In Masan High-Tech Materials (MSR), Tungsten is the flagship product and a critical input across industries ranging from manufacturing to high-tech applications. MSR operates as the largest tungsten mine outside China, which can position the segment to benefit when global tungsten price levels rise.
Supply shortages pushed tungsten prices higher in 2025. This was reflected in MSR’s results, with fourth-quarter 2025 net profit reaching 222 billion dong—the highest quarterly figure since 2022. For the full year 2025, revenue totaled 7,443 billion dong, and the segment returned to profitability with net income of 11 billion dong. This represented an improvement of more than 1,500 billion dong versus the prior year.
In a rising inflation scenario, mining and mineral-resource income can help offset input-cost pressures across Masan’s broader ecosystem.

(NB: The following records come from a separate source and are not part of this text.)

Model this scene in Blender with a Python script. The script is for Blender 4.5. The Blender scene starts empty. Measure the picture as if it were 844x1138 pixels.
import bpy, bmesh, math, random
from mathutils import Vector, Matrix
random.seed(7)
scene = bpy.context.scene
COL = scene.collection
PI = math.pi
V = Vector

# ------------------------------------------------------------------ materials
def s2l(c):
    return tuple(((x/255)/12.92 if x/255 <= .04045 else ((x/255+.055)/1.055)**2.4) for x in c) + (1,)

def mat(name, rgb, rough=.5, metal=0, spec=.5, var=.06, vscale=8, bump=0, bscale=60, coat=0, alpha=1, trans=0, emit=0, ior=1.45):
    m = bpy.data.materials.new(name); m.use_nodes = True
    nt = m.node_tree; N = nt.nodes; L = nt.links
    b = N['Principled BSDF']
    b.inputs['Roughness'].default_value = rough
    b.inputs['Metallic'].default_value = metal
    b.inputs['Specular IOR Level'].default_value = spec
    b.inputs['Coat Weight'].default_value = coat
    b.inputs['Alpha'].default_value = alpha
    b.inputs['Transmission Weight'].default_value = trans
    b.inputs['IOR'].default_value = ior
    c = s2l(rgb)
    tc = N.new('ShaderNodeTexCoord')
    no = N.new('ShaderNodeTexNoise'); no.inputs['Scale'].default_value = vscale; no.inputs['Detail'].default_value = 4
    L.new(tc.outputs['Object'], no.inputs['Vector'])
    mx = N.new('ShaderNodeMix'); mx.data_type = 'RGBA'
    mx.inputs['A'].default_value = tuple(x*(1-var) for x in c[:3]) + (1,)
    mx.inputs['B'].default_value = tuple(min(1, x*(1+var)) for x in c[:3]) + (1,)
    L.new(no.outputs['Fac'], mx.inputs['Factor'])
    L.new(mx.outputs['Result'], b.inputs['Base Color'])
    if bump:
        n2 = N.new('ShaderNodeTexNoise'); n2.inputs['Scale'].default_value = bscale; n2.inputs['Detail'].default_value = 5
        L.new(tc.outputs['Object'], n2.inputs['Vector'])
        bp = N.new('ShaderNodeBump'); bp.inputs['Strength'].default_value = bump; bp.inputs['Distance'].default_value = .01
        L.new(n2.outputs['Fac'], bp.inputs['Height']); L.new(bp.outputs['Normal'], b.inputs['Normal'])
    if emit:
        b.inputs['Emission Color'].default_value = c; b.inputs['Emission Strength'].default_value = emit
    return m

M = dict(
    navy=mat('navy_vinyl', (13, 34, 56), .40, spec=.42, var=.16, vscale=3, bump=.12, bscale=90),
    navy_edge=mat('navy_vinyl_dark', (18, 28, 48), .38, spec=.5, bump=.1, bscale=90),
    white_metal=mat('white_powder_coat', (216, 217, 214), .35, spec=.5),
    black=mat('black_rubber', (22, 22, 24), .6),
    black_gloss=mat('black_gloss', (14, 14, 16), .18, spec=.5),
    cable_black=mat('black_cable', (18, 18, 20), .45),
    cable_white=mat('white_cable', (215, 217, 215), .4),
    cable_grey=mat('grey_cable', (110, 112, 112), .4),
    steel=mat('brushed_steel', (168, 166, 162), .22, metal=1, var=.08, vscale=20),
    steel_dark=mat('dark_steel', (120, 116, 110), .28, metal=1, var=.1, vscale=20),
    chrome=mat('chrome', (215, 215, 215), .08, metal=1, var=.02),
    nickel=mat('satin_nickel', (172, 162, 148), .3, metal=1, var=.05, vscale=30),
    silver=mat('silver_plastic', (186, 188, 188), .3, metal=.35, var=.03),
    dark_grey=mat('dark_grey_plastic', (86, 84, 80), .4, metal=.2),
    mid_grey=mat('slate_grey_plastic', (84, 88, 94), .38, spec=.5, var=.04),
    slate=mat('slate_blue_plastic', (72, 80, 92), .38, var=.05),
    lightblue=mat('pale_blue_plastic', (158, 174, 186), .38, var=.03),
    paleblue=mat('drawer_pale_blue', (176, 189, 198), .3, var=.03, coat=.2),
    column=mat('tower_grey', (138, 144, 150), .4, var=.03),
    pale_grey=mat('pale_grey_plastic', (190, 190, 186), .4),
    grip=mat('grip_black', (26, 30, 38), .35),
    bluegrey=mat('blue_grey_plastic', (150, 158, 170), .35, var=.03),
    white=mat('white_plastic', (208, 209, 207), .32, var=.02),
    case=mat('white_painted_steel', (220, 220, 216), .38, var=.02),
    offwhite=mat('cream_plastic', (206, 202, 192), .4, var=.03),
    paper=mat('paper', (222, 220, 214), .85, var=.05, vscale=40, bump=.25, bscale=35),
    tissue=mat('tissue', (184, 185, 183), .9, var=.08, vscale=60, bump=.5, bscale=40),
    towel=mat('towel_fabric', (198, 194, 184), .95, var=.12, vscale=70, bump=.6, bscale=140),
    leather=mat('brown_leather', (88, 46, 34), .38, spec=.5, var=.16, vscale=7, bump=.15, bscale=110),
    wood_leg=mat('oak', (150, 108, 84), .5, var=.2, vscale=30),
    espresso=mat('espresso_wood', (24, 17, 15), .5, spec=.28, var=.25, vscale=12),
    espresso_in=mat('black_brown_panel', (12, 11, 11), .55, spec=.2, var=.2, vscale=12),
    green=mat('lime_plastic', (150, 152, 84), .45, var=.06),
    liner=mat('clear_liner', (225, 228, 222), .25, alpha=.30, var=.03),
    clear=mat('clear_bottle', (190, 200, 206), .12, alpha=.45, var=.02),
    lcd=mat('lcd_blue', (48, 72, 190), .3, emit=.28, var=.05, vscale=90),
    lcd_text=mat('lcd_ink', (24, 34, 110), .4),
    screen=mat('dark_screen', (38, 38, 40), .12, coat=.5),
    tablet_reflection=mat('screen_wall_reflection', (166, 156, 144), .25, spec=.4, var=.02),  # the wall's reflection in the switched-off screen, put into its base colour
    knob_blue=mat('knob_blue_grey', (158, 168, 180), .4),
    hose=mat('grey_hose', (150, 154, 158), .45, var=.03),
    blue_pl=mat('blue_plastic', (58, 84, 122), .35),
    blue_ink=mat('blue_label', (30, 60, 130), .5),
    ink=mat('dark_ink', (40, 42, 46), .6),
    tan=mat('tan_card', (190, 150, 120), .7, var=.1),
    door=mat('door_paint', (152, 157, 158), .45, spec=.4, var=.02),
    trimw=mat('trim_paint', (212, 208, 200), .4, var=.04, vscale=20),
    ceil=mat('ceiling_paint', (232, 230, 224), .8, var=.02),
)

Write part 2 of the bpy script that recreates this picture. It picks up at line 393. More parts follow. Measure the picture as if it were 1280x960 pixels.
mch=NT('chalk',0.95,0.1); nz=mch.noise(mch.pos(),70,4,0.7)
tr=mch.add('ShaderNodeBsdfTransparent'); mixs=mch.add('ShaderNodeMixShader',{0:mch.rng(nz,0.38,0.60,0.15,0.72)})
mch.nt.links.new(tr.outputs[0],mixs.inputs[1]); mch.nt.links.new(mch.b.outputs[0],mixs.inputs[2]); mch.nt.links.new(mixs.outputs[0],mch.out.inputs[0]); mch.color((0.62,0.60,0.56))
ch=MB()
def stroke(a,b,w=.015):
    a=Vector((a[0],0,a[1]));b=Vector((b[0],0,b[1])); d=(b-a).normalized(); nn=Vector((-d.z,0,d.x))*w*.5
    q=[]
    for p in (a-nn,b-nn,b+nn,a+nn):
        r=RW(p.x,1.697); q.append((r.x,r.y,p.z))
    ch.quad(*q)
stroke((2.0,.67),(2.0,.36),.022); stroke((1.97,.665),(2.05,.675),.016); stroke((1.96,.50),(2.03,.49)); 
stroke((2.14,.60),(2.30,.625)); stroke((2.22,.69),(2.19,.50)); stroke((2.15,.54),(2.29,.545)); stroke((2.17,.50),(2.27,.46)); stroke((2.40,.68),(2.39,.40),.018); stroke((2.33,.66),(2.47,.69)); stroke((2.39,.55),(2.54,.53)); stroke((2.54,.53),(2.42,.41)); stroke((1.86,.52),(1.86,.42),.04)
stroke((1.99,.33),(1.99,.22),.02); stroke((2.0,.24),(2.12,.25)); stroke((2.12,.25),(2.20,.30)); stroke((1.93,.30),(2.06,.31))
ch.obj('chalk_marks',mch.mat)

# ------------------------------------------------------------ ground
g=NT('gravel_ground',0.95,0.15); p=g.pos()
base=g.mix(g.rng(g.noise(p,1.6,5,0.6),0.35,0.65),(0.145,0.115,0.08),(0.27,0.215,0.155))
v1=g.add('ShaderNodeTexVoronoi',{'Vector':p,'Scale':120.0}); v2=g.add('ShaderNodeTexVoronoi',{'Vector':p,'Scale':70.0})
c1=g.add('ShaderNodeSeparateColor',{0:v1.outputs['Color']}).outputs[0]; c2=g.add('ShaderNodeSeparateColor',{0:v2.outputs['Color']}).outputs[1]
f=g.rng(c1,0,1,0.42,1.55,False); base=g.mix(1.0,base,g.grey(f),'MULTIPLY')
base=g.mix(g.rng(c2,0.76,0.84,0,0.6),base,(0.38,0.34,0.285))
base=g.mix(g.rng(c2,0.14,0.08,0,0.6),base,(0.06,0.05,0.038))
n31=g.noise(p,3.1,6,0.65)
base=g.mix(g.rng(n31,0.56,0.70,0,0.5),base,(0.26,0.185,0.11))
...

Inflation also changes consumer behavior. As prices rise, price becomes the top priority rather than convenience or experience. WinMart and WinMart+—supported by a network of 4,737 stores as of February 2026—can benefit from direct negotiation with manufacturers and tight control of the farm-to-table supply chain. This helps WinCommerce keep prices stable and maintain customer trust amid higher living costs.
As a result, customers tend to shift from smaller channels to modern retail to optimize spending through WIN membership programs, which now exceed 15 million members. While WinCommerce does not directly benefit from commodity price movements like MSR, it can benefit from a durable shift in consumer purchasing patterns.
Stagflation—when prices rise while the economy remains weak—is described as the most challenging scenario. Households face high living costs and unemployment risk, leading consumers to cut discretionary spending. However, daily meals and essential items cannot be reduced in the same way.
In this environment, Masan Consumer (MCH) is positioned as an anchor due to essential products and strong brands present in 98% of Vietnamese households, including Chin-Su, Nam Ngư, Omachi, Kokomi, and Wake-Up 247. Condiments, fish sauce, and instant noodles have inelastic demand, which can help protect Masan’s revenue even as budgets tighten.
With a premiumization strategy, MCH also targets the middle-income segment that seeks value while still demanding quality, providing additional support during broader market weakness.
The article frames Masan’s outlook around three broad economic states: inflation rising, stagflation, and stable growth. Under each scenario, Masan is described as having at least one business line able to lead or defensively shield performance, supporting balance and stability as conditions change.
A key point highlighted is the synergy among the three business lines. Rather than growing independently, the segments are described as reinforcing each other, creating a leverage effect that amplifies value across the group.
When these factors align, Masan’s growth is presented as not merely additive, but as a multiplier effect in which each segment enhances the value of the others.
Overall, the article concludes that Masan’s growth is anchored in a diversified engine mix, supported by macro trends and stronger purchasing power, enabling sustainable expansion in a volatile economy.